Stop bragging about minority unemployment rates

At every rally, during every speech, during many cabinet meetings and often on Twitter, President Donald Trump asserts a fact as evidence of the nation's strong economy: Unemployment rates for black and Hispanic Americans are at record lows. This is largely correct.

According to the Bureau of Labor Statistics, in Jan. 2019 the unemployment rate for Hispanics was 4.9 percent; for blacks, 6.8 percent; and for whites, 3.5 percent. All are close to all-time lows.

This sounds like good news for blacks and Hispanics, but these figures call for context:

For at least 50 years, the BLS has monitored unemployment rates for whites, blacks and Hispanics, which track together in predictable ways. But for nearly all of that period, the unemployment rate for blacks was approximately double the rate for whites.

For example, in February 2009, President Obama's first full month in office, the white unemployment rate was 7.6 percent; for blacks it was 13.7 percent, a ratio almost identical to the current one.

And while the unemployment rate for all groups is healthy, the current decline in the rate began in 2010, which calls into question the impact of Trump's policies on the overall rate, as well as on the rates for blacks and Hispanics.

So Trump is probably taking more credit than he deserves for the impact of his policies on the overall employment rate, and there's nothing in his program that is particularly conducive to more employment for blacks and Hispanics.

In fact, I always cringe a little when I hear Trump make that particular claim. Why do we crow about a labor structure that always has a higher unemployment rate for minorities, and in the case of blacks, typically double?

Of course, the unemployment rate describes only who has a job and says nothing about how much money they make. Here, again, there's not much to brag about: According to Census Bureau data, in 2017 the median income for whites was $68,145; for Hispanics, $50,486; and for blacks, $40,258.

But the most staggering differences among these demographic groups are exemplified by wealth accumulation, the most revealing index on economic well-being.

Last month the Institute for Policy Studies, a progressive Washington, D.C., think tank, published "Dream Deferred," a report on wealth accumulation based on data from the Federal Reserve Board's Survey of Consumer Finances.

"Dream Deferred" describes in considerable detail the comparative wealth of Americans according to ethnicity, as well as the striking increase in recent decades in the wealth of the richest .1 percent. It discusses the sources of this disparity and suggests methods of reducing the wealth gap.

The report depicts the racial wealth divide in various ways, but the starkest version is embodied in these staggering numbers: In 2016, the median household wealth of all American families-that is, what they own minus what they owe-is $81,704. The median household wealth for white families is $146,984; for Hispanic families, $6,591; for black families, $3,557.

How do we account for this stunning disparity? It's tempting to blame individuals or even imagined differences among the races. But the accumulation of wealth depends largely on public policies that support fair wages, access to education, access to dependable financial markets for savings and investment and fair housing-home equity represents two-thirds of household wealth. Unfortunately, very little attention is currently paid to public policies that could reduce the racial wealth divide, or, for that matter, the widening divide between our richest citizens and our poorest, of whatever race.

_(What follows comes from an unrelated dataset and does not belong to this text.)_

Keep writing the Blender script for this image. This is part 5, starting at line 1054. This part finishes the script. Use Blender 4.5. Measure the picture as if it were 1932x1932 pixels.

"Post-racial" is a term that is as elusive as it is aspirational. After the election of President Obama some fantasized about a post-racial era, but the arrival of that happy dispensation has been delayed; we still await the day when the unemployment rate no longer needs to be described according to racial demographics.

In the meantime, President Trump should stop bragging about an unemployment rate for black Americans that is twice the rate of whites.